| What needs to be done |
Quote, without change, all of the lines that follow.
◆ ◆ ◆ ◆ ◆ ◆ ◆
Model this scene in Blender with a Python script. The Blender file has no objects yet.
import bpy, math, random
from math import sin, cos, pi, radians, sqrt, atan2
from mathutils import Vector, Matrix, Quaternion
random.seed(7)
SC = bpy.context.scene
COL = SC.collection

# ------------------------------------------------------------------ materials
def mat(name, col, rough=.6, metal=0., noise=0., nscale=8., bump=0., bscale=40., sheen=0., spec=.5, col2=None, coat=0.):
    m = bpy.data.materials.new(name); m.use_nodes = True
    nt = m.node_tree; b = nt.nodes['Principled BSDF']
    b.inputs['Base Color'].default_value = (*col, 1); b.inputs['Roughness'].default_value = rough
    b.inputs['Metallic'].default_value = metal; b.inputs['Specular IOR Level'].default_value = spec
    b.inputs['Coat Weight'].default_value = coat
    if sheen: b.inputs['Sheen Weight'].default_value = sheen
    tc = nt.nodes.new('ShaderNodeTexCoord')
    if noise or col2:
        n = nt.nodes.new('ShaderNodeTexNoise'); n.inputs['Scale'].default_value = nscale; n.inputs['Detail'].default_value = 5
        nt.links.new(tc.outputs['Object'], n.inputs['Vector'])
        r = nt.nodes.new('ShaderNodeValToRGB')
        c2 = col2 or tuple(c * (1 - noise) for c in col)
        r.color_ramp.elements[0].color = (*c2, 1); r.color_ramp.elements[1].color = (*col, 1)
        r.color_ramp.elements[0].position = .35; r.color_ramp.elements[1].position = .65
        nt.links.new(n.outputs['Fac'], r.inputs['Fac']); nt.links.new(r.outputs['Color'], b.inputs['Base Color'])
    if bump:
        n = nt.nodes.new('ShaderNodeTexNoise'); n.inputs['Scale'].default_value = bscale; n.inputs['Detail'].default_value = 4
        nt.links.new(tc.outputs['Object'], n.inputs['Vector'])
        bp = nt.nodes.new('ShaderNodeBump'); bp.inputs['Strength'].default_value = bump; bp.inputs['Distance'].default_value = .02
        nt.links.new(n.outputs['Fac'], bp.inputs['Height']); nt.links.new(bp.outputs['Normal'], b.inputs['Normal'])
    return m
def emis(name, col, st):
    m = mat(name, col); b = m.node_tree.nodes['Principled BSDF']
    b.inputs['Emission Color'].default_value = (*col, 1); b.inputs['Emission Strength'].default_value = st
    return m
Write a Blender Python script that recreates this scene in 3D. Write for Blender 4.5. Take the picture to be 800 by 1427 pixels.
◆ ◆ ◆ ◆ ◆ ◆ ◆
| Exercise result |
Model this scene in Blender with a Python script. The Blender file has no objects yet.
import bpy, math, random
from math import sin, cos, pi, radians, sqrt, atan2
from mathutils import Vector, Matrix, Quaternion
random.seed(7)
SC = bpy.context.scene
COL = SC.collection

# ------------------------------------------------------------------ materials
def mat(name, col, rough=.6, metal=0., noise=0., nscale=8., bump=0., bscale=40., sheen=0., spec=.5, col2=None, coat=0.):
    m = bpy.data.materials.new(name); m.use_nodes = True
    nt = m.node_tree; b = nt.nodes['Principled BSDF']
    b.inputs['Base Color'].default_value = (*col, 1); b.inputs['Roughness'].default_value = rough
    b.inputs['Metallic'].default_value = metal; b.inputs['Specular IOR Level'].default_value = spec
    b.inputs['Coat Weight'].default_value = coat
    if sheen: b.inputs['Sheen Weight'].default_value = sheen
    tc = nt.nodes.new('ShaderNodeTexCoord')
    if noise or col2:
        n = nt.nodes.new('ShaderNodeTexNoise'); n.inputs['Scale'].default_value = nscale; n.inputs['Detail'].default_value = 5
        nt.links.new(tc.outputs['Object'], n.inputs['Vector'])
        r = nt.nodes.new('ShaderNodeValToRGB')
        c2 = col2 or tuple(c * (1 - noise) for c in col)
        r.color_ramp.elements[0].color = (*c2, 1); r.color_ramp.elements[1].color = (*col, 1)
        r.color_ramp.elements[0].position = .35; r.color_ramp.elements[1].position = .65
        nt.links.new(n.outputs['Fac'], r.inputs['Fac']); nt.links.new(r.outputs['Color'], b.inputs['Base Color'])
    if bump:
        n = nt.nodes.new('ShaderNodeTexNoise'); n.inputs['Scale'].default_value = bscale; n.inputs['Detail'].default_value = 4
        nt.links.new(tc.outputs['Object'], n.inputs['Vector'])
        bp = nt.nodes.new('ShaderNodeBump'); bp.inputs['Strength'].default_value = bump; bp.inputs['Distance'].default_value = .02
        nt.links.new(n.outputs['Fac'], bp.inputs['Height']); nt.links.new(bp.outputs['Normal'], b.inputs['Normal'])
    return m
def emis(name, col, st):
    m = mat(name, col); b = m.node_tree.nodes['Principled BSDF']
    b.inputs['Emission Color'].default_value = (*col, 1); b.inputs['Emission Strength'].default_value = st
    return m
Write a Blender Python script that recreates this scene in 3D. Write for Blender 4.5. Take the picture to be 800 by 1427 pixels.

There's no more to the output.